>>>
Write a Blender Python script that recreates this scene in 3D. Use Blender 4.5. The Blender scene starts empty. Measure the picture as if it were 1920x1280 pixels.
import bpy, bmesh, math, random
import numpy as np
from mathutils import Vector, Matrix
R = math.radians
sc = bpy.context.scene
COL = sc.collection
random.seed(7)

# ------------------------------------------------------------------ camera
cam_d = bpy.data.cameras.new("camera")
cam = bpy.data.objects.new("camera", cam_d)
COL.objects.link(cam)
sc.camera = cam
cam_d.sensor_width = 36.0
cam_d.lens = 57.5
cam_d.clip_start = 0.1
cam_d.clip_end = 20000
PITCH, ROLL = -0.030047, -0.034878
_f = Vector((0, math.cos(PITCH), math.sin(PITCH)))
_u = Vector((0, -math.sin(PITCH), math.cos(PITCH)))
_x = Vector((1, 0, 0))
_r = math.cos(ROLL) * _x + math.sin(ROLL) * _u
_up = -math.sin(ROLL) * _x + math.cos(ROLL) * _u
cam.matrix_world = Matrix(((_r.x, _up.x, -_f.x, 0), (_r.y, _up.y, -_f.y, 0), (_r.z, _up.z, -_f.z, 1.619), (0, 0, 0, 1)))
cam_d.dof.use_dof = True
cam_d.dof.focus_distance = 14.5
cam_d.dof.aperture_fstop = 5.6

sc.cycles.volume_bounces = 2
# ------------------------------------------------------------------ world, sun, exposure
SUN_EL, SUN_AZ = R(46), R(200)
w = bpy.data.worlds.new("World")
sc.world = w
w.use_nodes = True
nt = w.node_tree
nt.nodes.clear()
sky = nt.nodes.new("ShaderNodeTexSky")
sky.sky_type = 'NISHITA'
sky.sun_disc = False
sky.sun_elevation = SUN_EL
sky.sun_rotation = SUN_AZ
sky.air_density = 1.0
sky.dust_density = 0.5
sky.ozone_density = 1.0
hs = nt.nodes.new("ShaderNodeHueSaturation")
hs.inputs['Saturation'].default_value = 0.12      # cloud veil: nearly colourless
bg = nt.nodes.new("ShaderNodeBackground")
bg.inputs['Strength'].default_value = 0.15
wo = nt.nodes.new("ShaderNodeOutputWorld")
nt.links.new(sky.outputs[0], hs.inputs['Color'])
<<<
## Exercise goal
Transcribe the entire listing above precisely.

## Task solution
Write a Blender Python script that recreates this scene in 3D. Use Blender 4.5. The Blender scene starts empty. Measure the picture as if it were 1920x1280 pixels.
import bpy, bmesh, math, random
import numpy as np
from mathutils import Vector, Matrix
R = math.radians
sc = bpy.context.scene
COL = sc.collection
random.seed(7)

# ------------------------------------------------------------------ camera
cam_d = bpy.data.cameras.new("camera")
cam = bpy.data.objects.new("camera", cam_d)
COL.objects.link(cam)
sc.camera = cam
cam_d.sensor_width = 36.0
cam_d.lens = 57.5
cam_d.clip_start = 0.1
cam_d.clip_end = 20000
PITCH, ROLL = -0.030047, -0.034878
_f = Vector((0, math.cos(PITCH), math.sin(PITCH)))
_u = Vector((0, -math.sin(PITCH), math.cos(PITCH)))
_x = Vector((1, 0, 0))
_r = math.cos(ROLL) * _x + math.sin(ROLL) * _u
_up = -math.sin(ROLL) * _x + math.cos(ROLL) * _u
cam.matrix_world = Matrix(((_r.x, _up.x, -_f.x, 0), (_r.y, _up.y, -_f.y, 0), (_r.z, _up.z, -_f.z, 1.619), (0, 0, 0, 1)))
cam_d.dof.use_dof = True
cam_d.dof.focus_distance = 14.5
cam_d.dof.aperture_fstop = 5.6

sc.cycles.volume_bounces = 2
# ------------------------------------------------------------------ world, sun, exposure
SUN_EL, SUN_AZ = R(46), R(200)
w = bpy.data.worlds.new("World")
sc.world = w
w.use_nodes = True
nt = w.node_tree
nt.nodes.clear()
sky = nt.nodes.new("ShaderNodeTexSky")
sky.sky_type = 'NISHITA'
sky.sun_disc = False
sky.sun_elevation = SUN_EL
sky.sun_rotation = SUN_AZ
sky.air_density = 1.0
sky.dust_density = 0.5
sky.ozone_density = 1.0
hs = nt.nodes.new("ShaderNodeHueSaturation")
hs.inputs['Saturation'].default_value = 0.12      # cloud veil: nearly colourless
bg = nt.nodes.new("ShaderNodeBackground")
bg.inputs['Strength'].default_value = 0.15
wo = nt.nodes.new("ShaderNodeOutputWorld")
nt.links.new(sky.outputs[0], hs.inputs['Color'])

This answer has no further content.